== Information supplied ==

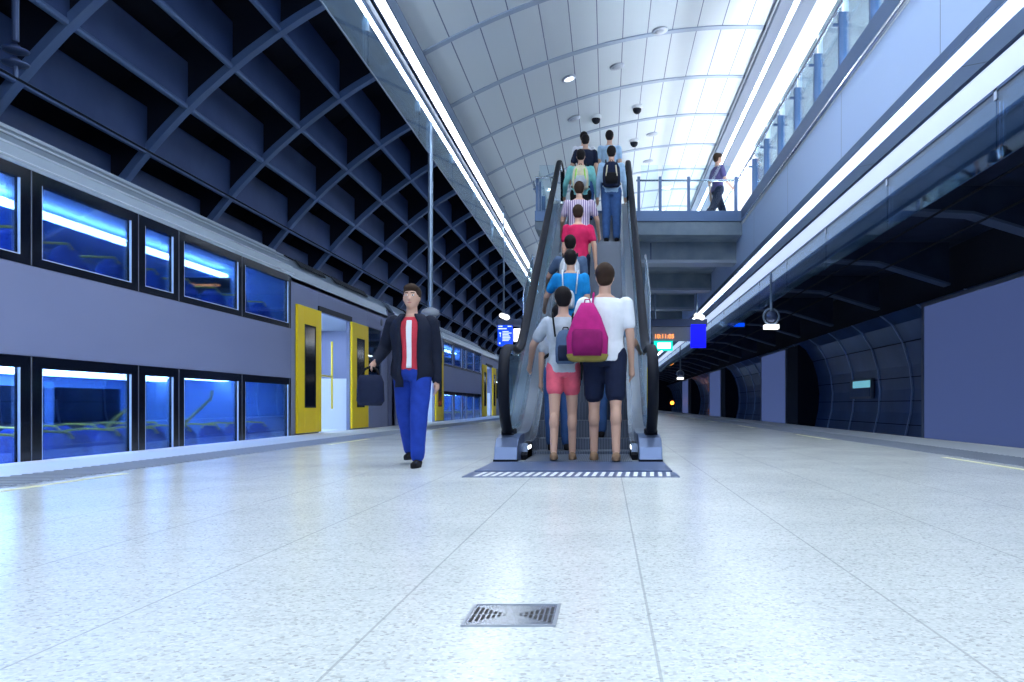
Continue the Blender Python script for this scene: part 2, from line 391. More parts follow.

---

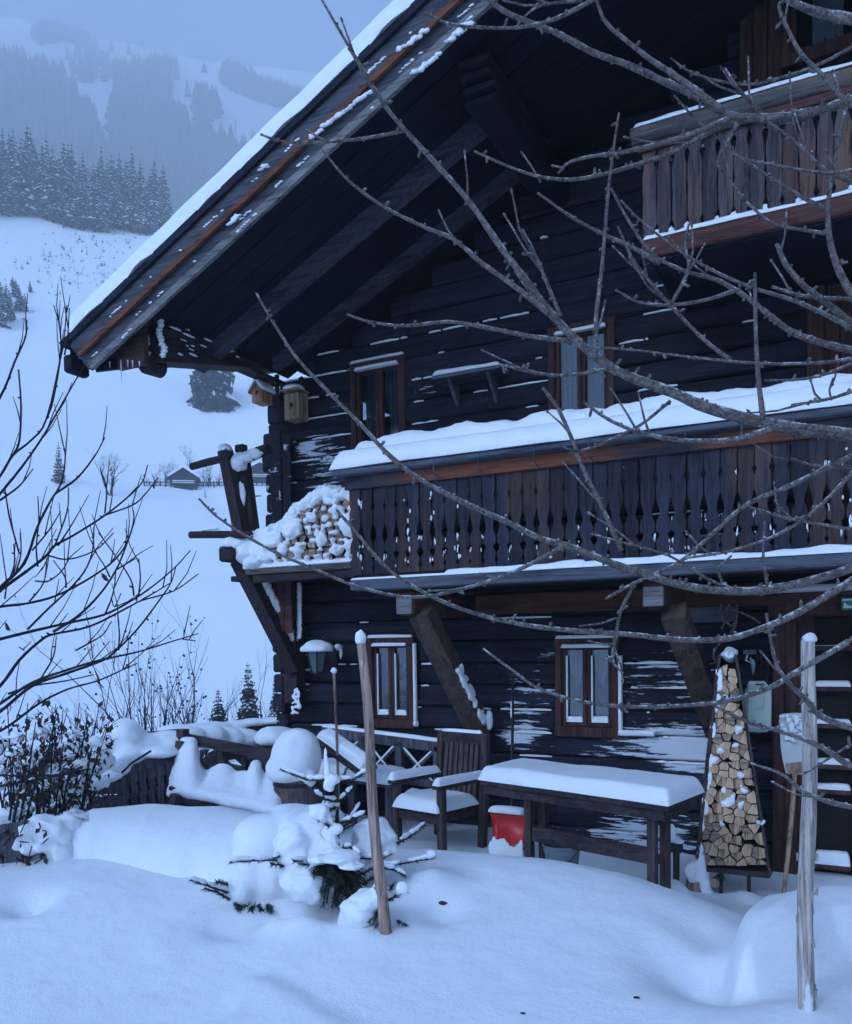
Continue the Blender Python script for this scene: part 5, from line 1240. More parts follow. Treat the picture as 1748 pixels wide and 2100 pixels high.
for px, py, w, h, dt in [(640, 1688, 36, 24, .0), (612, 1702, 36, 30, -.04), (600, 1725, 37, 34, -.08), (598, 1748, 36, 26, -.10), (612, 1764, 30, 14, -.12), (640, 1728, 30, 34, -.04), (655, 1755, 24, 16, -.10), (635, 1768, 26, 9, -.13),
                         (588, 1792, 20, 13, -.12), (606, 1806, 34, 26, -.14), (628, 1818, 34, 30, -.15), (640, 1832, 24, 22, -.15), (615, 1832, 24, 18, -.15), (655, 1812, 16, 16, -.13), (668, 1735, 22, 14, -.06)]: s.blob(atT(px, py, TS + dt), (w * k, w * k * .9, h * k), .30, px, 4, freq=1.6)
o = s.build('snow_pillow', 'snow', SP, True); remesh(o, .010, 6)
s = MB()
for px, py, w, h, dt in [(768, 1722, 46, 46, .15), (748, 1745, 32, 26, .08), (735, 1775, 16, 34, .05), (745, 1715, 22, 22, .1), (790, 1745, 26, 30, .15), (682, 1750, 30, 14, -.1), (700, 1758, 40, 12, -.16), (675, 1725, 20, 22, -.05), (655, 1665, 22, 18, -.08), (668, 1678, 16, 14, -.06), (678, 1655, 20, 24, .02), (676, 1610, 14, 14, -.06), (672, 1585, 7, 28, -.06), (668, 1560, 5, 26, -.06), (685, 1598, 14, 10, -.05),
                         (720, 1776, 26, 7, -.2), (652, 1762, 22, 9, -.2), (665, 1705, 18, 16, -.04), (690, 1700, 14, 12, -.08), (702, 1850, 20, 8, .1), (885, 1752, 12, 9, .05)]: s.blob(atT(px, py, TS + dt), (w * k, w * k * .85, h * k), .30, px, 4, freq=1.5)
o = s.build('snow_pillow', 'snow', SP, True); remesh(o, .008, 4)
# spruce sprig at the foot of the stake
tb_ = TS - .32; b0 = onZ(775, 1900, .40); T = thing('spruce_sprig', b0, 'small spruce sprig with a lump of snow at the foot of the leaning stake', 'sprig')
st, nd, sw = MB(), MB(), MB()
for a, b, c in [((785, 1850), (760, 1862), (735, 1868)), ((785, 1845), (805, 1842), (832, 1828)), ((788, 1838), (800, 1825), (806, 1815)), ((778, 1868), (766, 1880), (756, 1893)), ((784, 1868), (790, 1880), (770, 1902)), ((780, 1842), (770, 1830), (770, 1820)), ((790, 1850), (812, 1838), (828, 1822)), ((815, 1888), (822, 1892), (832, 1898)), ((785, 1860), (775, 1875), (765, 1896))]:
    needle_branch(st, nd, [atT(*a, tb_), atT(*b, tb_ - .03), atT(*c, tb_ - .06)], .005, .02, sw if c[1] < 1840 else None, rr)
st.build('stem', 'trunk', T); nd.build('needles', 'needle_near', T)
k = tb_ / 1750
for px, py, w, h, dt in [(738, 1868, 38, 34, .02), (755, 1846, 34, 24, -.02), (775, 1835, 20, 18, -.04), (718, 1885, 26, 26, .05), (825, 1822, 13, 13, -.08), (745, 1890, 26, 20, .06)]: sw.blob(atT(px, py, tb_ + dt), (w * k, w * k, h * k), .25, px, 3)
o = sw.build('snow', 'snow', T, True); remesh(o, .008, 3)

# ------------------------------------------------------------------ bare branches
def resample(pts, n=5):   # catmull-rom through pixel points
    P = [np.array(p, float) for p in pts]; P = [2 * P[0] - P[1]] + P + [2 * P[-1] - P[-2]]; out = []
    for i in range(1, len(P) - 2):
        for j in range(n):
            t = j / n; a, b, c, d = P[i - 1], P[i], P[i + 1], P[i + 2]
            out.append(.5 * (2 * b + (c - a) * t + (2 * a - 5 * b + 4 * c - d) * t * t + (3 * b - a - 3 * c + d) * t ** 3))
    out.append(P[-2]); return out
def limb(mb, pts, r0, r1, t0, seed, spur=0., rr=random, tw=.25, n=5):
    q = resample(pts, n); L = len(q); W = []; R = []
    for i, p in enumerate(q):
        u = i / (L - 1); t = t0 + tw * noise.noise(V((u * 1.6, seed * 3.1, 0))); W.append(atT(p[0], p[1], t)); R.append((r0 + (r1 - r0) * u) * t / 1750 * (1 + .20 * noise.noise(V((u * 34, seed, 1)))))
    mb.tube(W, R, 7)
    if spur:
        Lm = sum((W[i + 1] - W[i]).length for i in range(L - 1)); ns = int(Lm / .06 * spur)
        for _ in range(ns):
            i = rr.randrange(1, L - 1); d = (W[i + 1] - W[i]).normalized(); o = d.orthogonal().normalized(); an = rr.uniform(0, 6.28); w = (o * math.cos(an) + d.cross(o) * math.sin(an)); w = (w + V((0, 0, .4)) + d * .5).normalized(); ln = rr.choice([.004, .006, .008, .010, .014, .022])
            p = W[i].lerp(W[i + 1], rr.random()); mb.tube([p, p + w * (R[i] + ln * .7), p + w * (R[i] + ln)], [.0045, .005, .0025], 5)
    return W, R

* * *

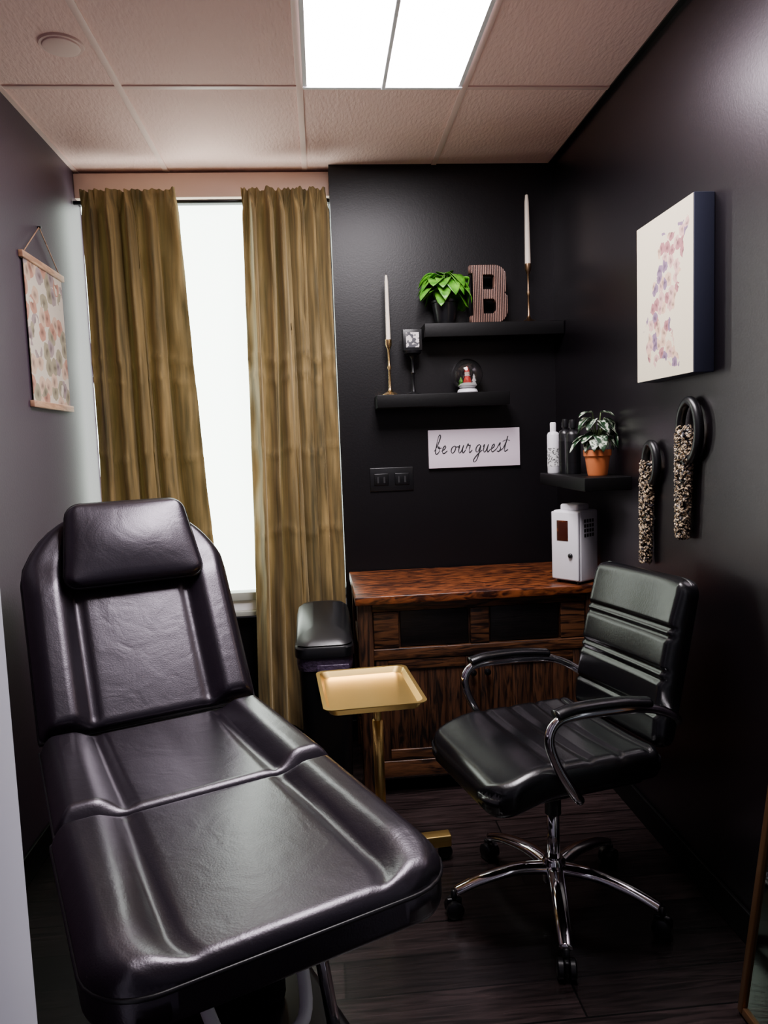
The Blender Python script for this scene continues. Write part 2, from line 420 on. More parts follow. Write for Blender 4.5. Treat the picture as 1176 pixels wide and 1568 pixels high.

== Your task ==
Go over the data above and copy every line that has the word "follow" in it.

== Solution to this problem ==
Continue the Blender Python script for this scene: part 2, from line 391. More parts follow.
Continue the Blender Python script for this scene: part 5, from line 1240. More parts follow. Treat the picture as 1748 pixels wide and 2100 pixels high.
The Blender Python script for this scene continues. Write part 2, from line 420 on. More parts follow. Write for Blender 4.5. Treat the picture as 1176 pixels wide and 1568 pixels high.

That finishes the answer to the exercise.